Power reviewed recent history to make her point. “Recall that two years ago, we approved a budget based on the understanding that if some costs exceeded expectations, others would be reduced to keep the overall level roughly the same. This pledge has not been kept.” Instead, after approval of the budget “we have already agreed to two separate additions, totaling $200 million for recosting, and we have funded add-ons made necessary by new mandates, such as special political missions in Yemen and the Sahel.” And that was not the end of the additions, for “the current report seeks an additional $160 million in recosting costs above and beyond the approved budget.” She admonished her audience, pointing out that “such a request is not typical of how most businesses and organizations function.”
The problem, Power continued, is that “we are essentially budgeting by looking backward, saying the UN budget is what we spent, rather than saying a UN budget is the envelope defining what we have available to spend.” The solution is to realize that something can be done about it. “There is an unfortunate tendency to act as if none of these cost increases are within our control—that it is all the result of methodologies that are written in stone and that cannot be altered or countered. The truth is that each of these increases and these methodologies is the product of choice. And what we have the power to choose, we do have the ability to work together to change.” At the conclusion of her remarks Power reminded the committee members that in the final analysis the UN budgets depend on the willingness of the more affluent nations to pay the greater part of the organization’s expenses.

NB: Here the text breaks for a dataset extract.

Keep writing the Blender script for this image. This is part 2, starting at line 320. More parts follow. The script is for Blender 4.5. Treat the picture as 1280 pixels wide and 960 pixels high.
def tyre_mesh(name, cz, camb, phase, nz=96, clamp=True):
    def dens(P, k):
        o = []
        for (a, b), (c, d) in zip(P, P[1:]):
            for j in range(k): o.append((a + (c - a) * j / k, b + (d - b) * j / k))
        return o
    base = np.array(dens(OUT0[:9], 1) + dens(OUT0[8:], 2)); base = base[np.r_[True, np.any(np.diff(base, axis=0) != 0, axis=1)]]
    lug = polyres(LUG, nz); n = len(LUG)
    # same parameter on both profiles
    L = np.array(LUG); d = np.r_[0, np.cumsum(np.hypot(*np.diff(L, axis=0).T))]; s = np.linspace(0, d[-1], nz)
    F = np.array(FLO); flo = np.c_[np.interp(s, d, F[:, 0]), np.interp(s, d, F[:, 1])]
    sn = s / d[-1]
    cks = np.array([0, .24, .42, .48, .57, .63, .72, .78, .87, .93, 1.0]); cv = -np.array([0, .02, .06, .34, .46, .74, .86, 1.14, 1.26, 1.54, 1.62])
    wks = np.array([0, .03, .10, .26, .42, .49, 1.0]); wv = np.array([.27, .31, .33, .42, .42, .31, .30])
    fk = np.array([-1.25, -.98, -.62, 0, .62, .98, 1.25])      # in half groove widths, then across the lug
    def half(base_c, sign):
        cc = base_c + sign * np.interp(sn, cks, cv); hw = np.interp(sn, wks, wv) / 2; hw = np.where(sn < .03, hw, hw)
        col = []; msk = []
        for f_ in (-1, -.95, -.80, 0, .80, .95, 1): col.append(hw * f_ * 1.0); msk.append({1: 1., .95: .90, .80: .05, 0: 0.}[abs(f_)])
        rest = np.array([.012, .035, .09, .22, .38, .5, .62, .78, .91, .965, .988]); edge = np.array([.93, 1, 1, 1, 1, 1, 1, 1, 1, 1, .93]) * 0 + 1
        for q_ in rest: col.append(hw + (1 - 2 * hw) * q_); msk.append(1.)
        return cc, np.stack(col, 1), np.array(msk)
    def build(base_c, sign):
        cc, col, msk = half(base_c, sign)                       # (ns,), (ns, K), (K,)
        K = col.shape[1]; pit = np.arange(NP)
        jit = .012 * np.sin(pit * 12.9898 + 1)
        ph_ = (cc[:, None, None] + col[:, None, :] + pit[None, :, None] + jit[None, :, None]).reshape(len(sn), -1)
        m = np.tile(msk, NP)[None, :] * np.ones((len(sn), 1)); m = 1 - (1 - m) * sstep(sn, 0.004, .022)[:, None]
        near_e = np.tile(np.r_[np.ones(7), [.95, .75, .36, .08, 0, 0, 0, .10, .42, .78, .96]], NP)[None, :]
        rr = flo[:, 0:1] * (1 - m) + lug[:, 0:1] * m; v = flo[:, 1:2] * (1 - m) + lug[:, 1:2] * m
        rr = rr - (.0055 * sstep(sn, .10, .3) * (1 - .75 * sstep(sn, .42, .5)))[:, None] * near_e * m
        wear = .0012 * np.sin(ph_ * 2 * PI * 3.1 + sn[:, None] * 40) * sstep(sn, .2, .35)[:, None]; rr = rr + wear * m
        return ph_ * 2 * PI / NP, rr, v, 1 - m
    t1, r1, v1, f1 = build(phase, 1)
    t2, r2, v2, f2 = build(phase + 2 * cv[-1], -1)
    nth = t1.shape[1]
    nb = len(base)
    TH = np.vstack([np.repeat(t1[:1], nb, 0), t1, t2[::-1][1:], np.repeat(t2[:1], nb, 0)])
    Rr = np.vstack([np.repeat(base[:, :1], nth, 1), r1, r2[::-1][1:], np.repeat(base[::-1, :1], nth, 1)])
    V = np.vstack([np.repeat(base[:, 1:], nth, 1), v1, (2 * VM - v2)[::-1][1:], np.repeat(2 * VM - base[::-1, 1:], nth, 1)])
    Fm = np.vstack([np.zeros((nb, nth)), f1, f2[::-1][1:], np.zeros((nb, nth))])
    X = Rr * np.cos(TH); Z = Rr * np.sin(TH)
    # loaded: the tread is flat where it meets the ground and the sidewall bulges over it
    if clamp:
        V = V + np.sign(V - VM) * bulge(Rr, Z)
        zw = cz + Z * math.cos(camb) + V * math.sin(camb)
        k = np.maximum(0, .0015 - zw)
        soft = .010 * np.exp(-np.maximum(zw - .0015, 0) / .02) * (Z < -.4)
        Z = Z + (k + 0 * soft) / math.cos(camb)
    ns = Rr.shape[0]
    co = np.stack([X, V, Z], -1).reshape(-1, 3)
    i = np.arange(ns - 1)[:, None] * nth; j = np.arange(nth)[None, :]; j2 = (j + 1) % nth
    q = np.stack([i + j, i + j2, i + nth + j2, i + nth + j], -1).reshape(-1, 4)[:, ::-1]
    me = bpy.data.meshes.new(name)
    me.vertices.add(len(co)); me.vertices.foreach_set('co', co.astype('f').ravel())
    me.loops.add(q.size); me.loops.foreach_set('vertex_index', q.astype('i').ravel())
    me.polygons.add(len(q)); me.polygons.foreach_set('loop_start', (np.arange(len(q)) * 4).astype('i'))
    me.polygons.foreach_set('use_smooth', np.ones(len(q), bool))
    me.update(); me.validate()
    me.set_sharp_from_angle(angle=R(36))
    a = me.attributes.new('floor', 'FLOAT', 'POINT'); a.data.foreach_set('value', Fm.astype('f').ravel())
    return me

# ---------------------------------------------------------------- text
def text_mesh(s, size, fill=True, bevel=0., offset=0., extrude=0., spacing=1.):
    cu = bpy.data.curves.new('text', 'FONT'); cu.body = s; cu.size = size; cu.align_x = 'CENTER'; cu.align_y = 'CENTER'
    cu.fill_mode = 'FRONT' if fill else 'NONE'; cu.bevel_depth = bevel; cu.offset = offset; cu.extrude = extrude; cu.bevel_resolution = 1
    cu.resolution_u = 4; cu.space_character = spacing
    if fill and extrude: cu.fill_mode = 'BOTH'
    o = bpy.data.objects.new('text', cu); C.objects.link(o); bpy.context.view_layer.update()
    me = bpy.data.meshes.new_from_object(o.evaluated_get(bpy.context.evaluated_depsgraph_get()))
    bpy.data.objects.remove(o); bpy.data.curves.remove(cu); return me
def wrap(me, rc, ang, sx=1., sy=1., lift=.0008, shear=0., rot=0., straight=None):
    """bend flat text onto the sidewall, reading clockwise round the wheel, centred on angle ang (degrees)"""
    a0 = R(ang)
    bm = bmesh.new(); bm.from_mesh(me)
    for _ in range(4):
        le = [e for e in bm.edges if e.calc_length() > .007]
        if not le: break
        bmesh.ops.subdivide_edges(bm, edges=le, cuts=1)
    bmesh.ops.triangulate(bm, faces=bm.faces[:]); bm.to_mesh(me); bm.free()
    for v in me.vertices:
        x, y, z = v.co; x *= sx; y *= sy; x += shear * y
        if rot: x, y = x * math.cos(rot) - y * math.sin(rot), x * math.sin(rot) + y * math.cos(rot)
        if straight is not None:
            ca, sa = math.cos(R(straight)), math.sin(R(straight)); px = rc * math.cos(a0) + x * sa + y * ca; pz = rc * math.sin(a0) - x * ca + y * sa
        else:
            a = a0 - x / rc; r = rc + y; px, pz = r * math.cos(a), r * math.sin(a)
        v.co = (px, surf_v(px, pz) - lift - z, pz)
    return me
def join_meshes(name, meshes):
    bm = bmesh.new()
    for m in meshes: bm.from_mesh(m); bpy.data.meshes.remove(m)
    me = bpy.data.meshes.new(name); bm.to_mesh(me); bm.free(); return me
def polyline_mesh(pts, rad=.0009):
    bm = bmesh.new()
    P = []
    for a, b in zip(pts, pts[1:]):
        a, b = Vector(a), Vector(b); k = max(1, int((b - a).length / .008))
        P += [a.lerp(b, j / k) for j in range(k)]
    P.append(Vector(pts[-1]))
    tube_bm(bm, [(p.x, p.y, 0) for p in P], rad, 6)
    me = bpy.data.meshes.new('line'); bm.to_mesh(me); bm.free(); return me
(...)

Undoubtedly, many members of the US Congress would agree with her assessment and her suggestions for improvement, but the question remains whether the UN can actually reform its corporate culture, which is more bureaucratic than entrepreneurial and ill-suited to the kind of dispassionate self-examination and self-discipline that Power seeks. Reform is possible at the UN, as Burnham’s efforts show, but within limits, as Malloch-Brown’s experience demonstrates. Malloch-Brown admits that progress on reform “is generally quite low.” He explains: “My problem always is, the demands on the UN grow exponentially; the rate of reform is a much lower trend line. It’s a gentle uphill move, whereas the demands on the UN rise vertically, so the gap between expectations and performance continues to grow.”